#### [EXERCISE BRIEF]
Copy out every line that contains "script".

++++++++++

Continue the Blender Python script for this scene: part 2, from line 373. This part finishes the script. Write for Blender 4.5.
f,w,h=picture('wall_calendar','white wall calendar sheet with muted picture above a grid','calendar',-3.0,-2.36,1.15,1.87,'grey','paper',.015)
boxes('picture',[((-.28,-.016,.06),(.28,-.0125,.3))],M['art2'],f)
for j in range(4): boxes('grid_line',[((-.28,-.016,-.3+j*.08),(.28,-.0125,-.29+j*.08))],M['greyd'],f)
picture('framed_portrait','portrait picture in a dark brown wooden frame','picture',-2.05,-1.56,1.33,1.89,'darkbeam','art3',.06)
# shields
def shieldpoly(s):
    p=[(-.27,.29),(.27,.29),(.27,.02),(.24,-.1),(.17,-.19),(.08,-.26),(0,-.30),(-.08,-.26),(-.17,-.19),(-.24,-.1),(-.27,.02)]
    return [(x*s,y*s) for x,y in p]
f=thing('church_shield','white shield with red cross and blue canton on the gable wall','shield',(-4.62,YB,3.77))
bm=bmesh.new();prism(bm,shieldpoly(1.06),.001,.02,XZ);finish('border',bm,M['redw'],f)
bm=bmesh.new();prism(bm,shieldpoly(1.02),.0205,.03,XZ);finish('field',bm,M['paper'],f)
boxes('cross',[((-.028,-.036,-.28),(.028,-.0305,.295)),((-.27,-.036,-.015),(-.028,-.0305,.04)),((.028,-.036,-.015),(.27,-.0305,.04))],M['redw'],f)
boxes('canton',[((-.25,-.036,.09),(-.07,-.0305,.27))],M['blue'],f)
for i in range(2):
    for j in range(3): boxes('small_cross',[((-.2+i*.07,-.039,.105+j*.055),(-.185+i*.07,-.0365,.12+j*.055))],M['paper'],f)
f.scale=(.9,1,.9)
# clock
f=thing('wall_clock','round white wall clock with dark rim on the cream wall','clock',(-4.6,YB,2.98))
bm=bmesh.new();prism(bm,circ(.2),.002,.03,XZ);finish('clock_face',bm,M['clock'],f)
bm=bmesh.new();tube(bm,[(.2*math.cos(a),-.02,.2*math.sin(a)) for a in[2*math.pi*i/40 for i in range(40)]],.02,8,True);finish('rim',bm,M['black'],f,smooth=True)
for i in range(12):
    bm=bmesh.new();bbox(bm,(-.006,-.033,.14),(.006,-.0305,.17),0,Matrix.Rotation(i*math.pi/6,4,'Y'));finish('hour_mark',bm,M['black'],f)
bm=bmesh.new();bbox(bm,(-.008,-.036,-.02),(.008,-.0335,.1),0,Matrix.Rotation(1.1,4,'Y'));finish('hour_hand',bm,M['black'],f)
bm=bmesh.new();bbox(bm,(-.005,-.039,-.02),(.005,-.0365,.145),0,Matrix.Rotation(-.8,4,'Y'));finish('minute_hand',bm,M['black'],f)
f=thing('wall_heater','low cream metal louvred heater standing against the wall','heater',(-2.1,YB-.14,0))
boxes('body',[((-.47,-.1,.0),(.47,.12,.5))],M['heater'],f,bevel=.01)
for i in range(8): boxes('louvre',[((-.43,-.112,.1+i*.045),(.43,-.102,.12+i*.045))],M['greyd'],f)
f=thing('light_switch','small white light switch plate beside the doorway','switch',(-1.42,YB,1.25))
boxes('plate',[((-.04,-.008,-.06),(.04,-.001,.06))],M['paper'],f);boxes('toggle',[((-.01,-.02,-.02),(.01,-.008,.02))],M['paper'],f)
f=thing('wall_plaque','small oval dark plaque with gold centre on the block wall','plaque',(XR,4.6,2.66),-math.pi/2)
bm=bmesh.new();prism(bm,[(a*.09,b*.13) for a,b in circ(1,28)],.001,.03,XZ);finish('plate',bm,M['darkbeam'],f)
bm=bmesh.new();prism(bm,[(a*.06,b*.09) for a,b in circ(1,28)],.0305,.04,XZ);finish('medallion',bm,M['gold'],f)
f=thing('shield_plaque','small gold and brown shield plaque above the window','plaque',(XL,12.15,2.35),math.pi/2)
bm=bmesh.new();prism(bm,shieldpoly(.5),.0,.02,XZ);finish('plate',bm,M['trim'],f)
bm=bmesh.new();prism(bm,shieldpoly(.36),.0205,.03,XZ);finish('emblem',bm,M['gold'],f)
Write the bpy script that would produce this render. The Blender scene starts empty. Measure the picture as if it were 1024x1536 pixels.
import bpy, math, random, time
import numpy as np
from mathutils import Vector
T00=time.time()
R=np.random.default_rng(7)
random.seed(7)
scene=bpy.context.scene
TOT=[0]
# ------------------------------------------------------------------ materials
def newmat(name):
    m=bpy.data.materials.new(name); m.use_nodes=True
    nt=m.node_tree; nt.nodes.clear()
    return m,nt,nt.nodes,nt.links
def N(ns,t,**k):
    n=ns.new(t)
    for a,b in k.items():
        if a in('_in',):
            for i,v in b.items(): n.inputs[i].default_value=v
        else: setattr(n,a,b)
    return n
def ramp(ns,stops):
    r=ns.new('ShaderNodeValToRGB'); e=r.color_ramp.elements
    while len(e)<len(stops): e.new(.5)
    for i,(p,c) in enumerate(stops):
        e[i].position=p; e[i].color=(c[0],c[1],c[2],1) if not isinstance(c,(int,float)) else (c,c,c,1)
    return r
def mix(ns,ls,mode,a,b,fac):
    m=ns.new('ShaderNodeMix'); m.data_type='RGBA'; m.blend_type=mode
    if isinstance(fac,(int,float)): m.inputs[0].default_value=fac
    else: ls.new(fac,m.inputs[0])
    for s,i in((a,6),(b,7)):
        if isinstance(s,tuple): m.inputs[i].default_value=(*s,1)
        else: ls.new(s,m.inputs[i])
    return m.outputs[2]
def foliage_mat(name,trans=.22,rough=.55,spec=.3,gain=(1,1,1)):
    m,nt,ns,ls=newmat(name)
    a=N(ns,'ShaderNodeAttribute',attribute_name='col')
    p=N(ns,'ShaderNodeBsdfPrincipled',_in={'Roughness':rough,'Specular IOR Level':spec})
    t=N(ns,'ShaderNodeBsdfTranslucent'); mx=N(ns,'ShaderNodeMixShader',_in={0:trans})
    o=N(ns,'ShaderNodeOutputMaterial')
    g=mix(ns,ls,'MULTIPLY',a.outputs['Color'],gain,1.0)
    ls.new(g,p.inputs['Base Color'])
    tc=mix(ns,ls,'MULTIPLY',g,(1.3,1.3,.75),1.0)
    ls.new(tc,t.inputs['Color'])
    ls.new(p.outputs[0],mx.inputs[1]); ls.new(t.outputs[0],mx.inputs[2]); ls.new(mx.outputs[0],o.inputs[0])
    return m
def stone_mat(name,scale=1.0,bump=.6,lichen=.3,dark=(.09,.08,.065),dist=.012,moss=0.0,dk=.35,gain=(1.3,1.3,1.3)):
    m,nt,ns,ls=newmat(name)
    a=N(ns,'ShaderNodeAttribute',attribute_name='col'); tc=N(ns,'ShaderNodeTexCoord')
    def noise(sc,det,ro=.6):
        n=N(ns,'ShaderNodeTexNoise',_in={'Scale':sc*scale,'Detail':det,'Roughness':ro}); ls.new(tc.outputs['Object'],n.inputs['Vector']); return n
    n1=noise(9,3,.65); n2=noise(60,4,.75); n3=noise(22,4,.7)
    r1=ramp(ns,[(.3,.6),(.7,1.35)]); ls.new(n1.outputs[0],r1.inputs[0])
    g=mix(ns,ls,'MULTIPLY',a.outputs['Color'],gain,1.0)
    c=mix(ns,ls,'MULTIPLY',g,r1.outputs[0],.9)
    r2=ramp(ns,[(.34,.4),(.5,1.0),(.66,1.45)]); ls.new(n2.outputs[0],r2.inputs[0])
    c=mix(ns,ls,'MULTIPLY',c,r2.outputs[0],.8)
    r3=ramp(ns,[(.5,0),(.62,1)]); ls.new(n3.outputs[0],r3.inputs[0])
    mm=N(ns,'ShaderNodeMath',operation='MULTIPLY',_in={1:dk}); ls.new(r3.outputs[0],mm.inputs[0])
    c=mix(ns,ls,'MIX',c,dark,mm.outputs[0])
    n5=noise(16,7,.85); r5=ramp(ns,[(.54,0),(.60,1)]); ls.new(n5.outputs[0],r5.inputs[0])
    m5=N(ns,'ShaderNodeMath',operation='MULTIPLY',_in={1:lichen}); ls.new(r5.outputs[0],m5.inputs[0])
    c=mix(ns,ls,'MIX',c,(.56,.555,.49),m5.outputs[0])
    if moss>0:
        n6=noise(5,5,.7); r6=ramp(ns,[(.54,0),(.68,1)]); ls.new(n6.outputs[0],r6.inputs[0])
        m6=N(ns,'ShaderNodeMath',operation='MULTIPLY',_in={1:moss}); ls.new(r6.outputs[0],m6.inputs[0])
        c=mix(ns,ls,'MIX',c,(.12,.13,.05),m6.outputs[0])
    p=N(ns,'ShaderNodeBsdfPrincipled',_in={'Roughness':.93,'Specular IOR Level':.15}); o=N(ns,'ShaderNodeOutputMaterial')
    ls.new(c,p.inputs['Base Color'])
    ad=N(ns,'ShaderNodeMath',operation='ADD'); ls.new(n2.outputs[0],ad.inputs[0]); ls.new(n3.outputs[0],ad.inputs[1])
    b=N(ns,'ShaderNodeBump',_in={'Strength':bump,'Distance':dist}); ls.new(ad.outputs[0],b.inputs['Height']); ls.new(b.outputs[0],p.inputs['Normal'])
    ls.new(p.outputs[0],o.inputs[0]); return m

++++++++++

#### [TASK OUTPUT]
Continue the Blender Python script for this scene: part 2, from line 373. This part finishes the script. Write for Blender 4.5.
Write the bpy script that would produce this render. The Blender scene starts empty. Measure the picture as if it were 1024x1536 pixels.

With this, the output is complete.